Chair's Corner

Psychology graduate school is a marathon. It's exhausting, but it can also become one of the most rewarding experiences of your life. Unfortunately, the rules of success are unwritten and rarely passed down. In my seven years as a doctoral student, I've had my share of successes and challenges. What follows are the lessons I've learned along the way that have helped me reach the finish line.
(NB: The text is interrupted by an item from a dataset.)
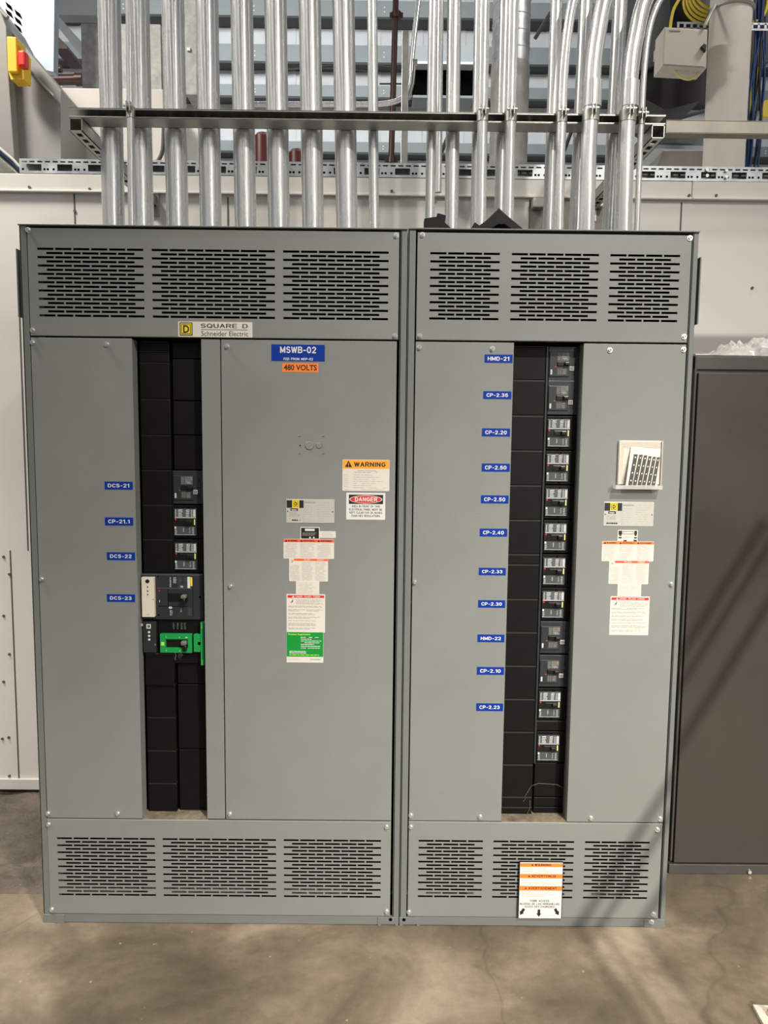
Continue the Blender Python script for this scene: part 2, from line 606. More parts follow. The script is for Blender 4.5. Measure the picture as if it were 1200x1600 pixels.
class Face(MB):
    """A sheet lying on the vertical plane y=Y, drawn in picture units of its own rectangle."""

    def __init__(s, x0, y0, x1, y1, Y, thick=0.0006):
        super().__init__()
        s.p = (x0, y0, x1, y1)
        s.w = WR(x0, y0, x1, y1, Y)
        s.Y = Y
        s.t = thick
        s.step = 0.00022

    def X(s, x): return s.w[0] + (x - s.p[0]) / (s.p[2] - s.p[0]) * (s.w[1] - s.w[0])
    def Z(s, y): return s.w[2] + (y - s.p[1]) / (s.p[3] - s.p[1]) * (s.w[3] - s.w[2])

    def plate(s, m, bev=0):
        s.box(s.w[0], s.w[1], s.Y - s.t, s.Y, s.w[3], s.w[2], m, bev)
        return s

    def rplate(s, m, rad):
        x0, x1, z1, z0 = s.w
        rx = rad * (x1 - x0) / (s.p[2] - s.p[0])
        poly = []
        for cx, cz, a0 in ((x1 - rx, z1 - rx, 0), (x0 + rx, z1 - rx, 90), (x0 + rx, z0 + rx, 180), (x1 - rx, z0 + rx, 270)):
            for k in range(4):
                a = math.radians(a0 + k * 30)
                poly.append((cx + rx * math.cos(a), cz + rx * math.sin(a)))
        s.prism(poly, s.Y - s.t, s.Y, m)
        return s

    def rect(s, x0, y0, x1, y1, m, lay=1, out=0.0):
        y = s.Y - s.t - s.step * lay - out
        a, b, c, d = s.X(x0), s.X(x1), s.Z(y0), s.Z(y1)
        s.quad((a, y, d), (b, y, d), (b, y, c), (a, y, c), m)
        return s

    def solid(s, x0, y0, x1, y1, m, out, bev=0.0, base=0.0):
        y = s.Y - s.t
        s.box(s.X(x0), s.X(x1), y - out, y - base, s.Z(y1), s.Z(y0), m, bev)
        return s

    def poly(s, pts, m, lay=1):
        y = s.Y - s.t - s.step * lay
        s.add([(s.X(a), y, s.Z(b)) for a, b in pts], [list(range(len(pts)))], m)
        return s

    def ellipse(s, cx, cy, rx, ry, m, lay=1, n=28):
        return s.poly([(cx + rx * math.cos(2 * math.pi * k / n), cy + ry * math.sin(2 * math.pi * k / n)) for k in range(n)], m, lay)

    def text(s, t, x0, y0, x1, y1, m, lay=2, off=0.02):
        vs, fs = stroke_glyphs(t, 0.205 if off >= 0.012 else 0.16) if all(c in GLY for c in t) and len(t) > 1 else glyphs(t, off)
        y = s.Y - s.t - s.step * lay
        k = 1e-5 if len(fs) and len(vs) == 4 * len(fs) else 0      # stroke pieces lie a hair above one another
        s.add([(s.X(x0 + u * (x1 - x0)), y - k * ((i // 4) % 12), s.Z(y1 + v * (y0 - y1))) for i, (u, v) in enumerate(vs)], fs, m)
        return s

    def lines(s, x0, y0, x1, y1, n, m, lay=1, dens=0.8, h=0.45, ragged=0.35):
        for i in range(n):
            yy = y0 + (y1 - y0) * (i + 0.25) / n
            hh = (y1 - y0) / n * h
            x = x0
            xe = x1 - (random.random() * ragged * (x1 - x0))
            while x < xe:
                wl = (x1 - x0) * (0.04 + random.random() * 0.16)
                if random.random() < dens:
                    s.rect(x, yy, min(x + wl, xe), yy + hh, m, lay)
                x += wl + (x1 - x0) * 0.02
        return s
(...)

1. Overcome procrastination

Procrastination was the biggest challenge I faced in graduate school. I avoided work that caused me anxiety and fell into the trap of believing that if I didn't spend all day working, I may as well give up and start over tomorrow. Now, I have more realistic expectations. I have learned that you can chip away at large projects an hour a day. I've also learned to limit distractions by, for example, turning off my cellphone and Internet connection if I need to write. Sharing my goals with friends and family has also helped me stay accountable, celebrate progress and learn from setbacks. If you struggle with procrastination, check out psychologist Neil Fiore's "The Now Habit" (2007), which outlines the psychology of procrastination and offers simple ways to get things done.

2. Invest in your health

Exercise improves physical health, relieves stress, alleviates depression and can even make us more creative. Yet as graduate students, we often find ourselves too busy to take care of both our minds and bodies. Fortunately, there are simple ways to make time for our health. Most universities have free gyms for students. You can also find a local athletic group through Be sure to take advantage of your student health insurance and get regular checkups and consider psychotherapy as needed. Last, take a break from psychology through unrelated hobbies. Weekend photography projects always gave me a welcome escape from my academic work.

3. Build a community

Your greatest sources of support are the people in your department. Start by getting to know your cohort — they may become your closest friends in graduate school. But don't stop there. Reach out to students who are one to three years ahead of you. Advanced students can give you an honest appraisal of what you need to do to progress in a program. In my department, students stay connected by organizing textbook exchanges, sharing notes and teaching materials, and supporting one another during grant-writing and the internship processes.

4. Get involved

The key to beginning your career in psychology is networking as early as possible. You've made a good start by joining APAGS. Now consider joining one of APA's many divisions. Also, consider joining a state psychological association, especially if you are practice-focused. You may also want to look into other specialty associations, which will give you an opportunity to network with nonpsychologists. When attending conferences, bring business cards and introduce yourself to others who share your interests. Last, consider running for a student representative position. Most organizations, including APAGS, are always looking to get more people involved.

5. Build a Professional online identity

In my experience, most first-year graduate students have at least a few less-than-professional pictures online. Start developing a professional identity by searching the Internet and removing unflattering content, setting up Google alerts for your name, and increasing your privacy settings on social media accounts. Next, consider developing a professional website with a headshot and links to your articles and presentations. By taking this proactive approach early, you'll be sure that future internship directors, employers, students and clients will see you in the best possible light.